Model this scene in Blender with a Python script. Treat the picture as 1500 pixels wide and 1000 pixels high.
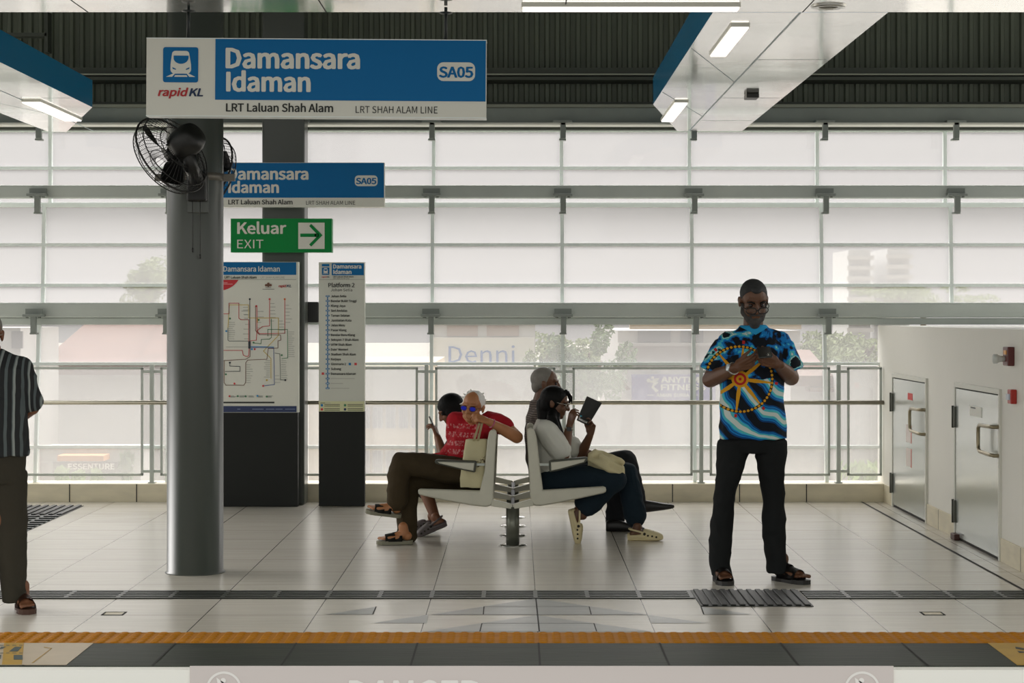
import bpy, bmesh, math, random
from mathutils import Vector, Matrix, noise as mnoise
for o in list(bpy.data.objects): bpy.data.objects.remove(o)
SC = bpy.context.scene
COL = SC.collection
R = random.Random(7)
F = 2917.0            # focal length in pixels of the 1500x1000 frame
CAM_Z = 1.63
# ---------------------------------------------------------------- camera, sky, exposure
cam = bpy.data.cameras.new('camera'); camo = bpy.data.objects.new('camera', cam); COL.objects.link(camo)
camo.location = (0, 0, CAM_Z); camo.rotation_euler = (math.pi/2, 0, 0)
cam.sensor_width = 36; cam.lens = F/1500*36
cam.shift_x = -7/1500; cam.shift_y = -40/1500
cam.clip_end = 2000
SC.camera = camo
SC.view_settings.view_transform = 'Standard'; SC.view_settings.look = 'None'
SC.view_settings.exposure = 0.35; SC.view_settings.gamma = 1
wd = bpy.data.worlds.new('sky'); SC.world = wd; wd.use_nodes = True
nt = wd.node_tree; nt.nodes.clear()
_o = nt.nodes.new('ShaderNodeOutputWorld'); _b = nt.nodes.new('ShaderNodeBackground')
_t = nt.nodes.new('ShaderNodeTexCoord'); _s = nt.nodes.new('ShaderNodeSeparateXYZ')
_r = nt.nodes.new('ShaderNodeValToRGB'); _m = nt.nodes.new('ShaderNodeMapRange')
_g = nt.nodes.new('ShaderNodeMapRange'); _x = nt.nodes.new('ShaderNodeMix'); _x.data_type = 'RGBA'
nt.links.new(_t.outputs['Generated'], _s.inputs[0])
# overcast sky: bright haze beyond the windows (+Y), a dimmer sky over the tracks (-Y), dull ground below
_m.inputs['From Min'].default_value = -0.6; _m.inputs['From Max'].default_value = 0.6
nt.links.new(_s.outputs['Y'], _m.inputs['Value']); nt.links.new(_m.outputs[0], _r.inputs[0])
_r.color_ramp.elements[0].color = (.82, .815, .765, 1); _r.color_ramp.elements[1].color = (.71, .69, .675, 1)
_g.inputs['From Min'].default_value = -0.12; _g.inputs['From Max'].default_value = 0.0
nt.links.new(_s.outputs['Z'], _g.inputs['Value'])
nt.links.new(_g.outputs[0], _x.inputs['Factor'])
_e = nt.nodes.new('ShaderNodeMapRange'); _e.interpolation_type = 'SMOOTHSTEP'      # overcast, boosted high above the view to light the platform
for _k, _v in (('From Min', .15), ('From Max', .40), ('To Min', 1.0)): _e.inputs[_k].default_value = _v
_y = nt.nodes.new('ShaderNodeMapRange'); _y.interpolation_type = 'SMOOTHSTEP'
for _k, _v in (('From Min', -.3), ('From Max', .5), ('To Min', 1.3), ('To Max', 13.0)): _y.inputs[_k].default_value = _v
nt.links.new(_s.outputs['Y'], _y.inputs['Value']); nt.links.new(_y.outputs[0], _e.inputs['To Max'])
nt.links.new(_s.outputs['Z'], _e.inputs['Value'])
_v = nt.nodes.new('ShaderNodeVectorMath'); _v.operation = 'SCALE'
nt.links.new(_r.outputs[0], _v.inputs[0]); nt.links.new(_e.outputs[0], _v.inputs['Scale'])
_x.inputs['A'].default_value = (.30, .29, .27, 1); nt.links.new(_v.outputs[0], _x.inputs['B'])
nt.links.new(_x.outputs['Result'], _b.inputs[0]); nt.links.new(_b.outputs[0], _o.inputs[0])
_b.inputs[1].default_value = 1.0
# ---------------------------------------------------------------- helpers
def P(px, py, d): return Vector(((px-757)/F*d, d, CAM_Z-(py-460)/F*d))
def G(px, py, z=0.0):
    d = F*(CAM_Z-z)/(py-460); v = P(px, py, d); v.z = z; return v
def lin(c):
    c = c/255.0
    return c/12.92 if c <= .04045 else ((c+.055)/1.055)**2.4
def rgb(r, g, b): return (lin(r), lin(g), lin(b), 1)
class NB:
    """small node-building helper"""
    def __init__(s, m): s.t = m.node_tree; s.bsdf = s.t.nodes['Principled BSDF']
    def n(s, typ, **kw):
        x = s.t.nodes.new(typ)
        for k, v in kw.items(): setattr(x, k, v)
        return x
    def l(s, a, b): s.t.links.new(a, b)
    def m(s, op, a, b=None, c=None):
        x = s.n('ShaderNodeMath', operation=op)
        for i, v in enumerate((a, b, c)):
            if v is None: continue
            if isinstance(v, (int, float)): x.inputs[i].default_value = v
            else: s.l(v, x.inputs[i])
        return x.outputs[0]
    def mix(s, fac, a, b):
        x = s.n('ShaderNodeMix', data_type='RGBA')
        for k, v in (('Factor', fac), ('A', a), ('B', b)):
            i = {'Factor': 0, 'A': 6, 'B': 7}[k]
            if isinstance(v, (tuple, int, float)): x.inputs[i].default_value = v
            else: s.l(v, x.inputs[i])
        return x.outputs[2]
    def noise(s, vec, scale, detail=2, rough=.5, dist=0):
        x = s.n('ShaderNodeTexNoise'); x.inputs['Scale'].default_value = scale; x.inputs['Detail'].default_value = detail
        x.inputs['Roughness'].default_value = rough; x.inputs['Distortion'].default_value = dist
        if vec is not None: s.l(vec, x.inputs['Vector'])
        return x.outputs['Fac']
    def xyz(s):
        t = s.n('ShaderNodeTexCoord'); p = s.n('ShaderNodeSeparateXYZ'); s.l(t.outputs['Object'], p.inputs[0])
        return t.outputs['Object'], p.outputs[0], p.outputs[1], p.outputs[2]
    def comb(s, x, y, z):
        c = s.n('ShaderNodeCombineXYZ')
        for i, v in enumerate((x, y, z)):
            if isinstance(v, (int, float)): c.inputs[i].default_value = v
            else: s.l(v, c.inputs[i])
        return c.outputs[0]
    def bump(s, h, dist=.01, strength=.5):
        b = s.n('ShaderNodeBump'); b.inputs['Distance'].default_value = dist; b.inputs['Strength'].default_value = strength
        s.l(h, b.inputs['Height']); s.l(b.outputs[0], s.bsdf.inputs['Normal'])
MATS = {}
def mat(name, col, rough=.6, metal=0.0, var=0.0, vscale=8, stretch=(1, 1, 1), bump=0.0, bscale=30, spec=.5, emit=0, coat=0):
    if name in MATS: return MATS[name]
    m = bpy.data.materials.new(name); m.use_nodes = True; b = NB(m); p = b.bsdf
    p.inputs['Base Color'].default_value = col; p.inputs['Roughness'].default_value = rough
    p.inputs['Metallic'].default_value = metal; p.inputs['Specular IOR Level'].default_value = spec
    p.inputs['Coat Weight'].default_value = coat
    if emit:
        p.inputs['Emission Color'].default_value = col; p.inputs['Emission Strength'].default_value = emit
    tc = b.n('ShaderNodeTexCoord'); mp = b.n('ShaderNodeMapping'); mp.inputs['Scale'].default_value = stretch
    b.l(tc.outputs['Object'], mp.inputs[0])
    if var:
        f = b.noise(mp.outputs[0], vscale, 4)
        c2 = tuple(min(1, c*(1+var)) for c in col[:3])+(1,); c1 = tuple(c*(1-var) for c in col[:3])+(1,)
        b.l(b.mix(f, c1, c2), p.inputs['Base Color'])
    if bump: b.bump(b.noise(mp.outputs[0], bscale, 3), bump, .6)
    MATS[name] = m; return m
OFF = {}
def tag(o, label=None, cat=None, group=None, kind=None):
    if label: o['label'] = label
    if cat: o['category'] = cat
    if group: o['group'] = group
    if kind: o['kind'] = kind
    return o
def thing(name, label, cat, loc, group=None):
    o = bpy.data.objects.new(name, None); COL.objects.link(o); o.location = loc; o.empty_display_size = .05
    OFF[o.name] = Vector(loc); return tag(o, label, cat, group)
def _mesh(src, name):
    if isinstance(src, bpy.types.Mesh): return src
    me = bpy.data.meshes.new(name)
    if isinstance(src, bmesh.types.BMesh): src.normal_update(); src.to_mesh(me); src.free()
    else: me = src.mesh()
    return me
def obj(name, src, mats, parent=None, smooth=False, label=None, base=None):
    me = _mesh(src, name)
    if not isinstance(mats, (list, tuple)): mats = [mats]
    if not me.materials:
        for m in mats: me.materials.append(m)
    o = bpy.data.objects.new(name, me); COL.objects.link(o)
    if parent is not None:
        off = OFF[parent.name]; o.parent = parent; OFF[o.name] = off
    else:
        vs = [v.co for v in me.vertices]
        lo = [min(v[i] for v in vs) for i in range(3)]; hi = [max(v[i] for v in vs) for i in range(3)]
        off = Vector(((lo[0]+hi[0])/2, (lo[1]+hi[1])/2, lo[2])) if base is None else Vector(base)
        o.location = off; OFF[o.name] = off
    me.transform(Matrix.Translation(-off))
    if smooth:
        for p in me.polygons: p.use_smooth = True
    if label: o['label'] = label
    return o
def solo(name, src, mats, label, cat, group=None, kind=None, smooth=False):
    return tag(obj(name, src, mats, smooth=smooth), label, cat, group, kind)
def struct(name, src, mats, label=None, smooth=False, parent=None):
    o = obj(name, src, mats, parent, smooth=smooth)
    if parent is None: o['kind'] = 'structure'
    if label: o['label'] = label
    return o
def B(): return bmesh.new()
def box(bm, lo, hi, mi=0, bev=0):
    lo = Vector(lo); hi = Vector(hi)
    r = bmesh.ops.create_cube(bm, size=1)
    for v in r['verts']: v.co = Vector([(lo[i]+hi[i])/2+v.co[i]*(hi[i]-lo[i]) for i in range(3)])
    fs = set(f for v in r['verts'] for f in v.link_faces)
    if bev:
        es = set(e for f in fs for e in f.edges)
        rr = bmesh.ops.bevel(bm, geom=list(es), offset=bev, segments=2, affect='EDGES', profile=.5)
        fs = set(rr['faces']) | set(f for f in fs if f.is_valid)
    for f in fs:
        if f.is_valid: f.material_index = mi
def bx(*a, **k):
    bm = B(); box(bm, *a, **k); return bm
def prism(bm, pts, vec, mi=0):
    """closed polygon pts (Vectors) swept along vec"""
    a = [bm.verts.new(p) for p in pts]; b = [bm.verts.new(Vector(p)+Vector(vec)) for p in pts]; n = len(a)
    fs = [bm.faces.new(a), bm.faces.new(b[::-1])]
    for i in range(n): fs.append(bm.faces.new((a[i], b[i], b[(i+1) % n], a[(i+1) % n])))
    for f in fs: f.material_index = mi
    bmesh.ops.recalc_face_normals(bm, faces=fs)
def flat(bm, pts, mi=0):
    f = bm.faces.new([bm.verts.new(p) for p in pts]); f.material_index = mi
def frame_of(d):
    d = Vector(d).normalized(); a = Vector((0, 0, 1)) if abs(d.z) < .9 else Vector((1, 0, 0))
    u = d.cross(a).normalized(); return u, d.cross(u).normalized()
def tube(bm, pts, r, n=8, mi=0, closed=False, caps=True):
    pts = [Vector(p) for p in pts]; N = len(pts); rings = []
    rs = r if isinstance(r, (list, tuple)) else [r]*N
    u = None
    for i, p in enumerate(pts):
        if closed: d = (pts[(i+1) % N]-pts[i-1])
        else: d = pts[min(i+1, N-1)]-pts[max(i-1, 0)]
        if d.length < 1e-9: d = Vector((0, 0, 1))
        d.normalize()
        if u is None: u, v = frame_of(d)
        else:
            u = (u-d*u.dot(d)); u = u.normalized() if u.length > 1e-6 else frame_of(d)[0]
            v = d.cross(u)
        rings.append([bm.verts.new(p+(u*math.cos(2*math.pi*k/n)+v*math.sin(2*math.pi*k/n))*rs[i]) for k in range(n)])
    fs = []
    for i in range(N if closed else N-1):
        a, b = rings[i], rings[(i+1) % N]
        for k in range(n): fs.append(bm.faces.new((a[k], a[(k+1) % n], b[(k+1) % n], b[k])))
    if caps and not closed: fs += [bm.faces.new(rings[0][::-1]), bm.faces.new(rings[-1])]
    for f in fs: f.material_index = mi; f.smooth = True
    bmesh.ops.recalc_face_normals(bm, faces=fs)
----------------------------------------
* [Requirement]:
Pull out every line in the material above where "scene" occurs.

* [Result of the task]:
Model this scene in Blender with a Python script. Treat the picture as 1500 pixels wide and 1000 pixels high.
SC = bpy.context.scene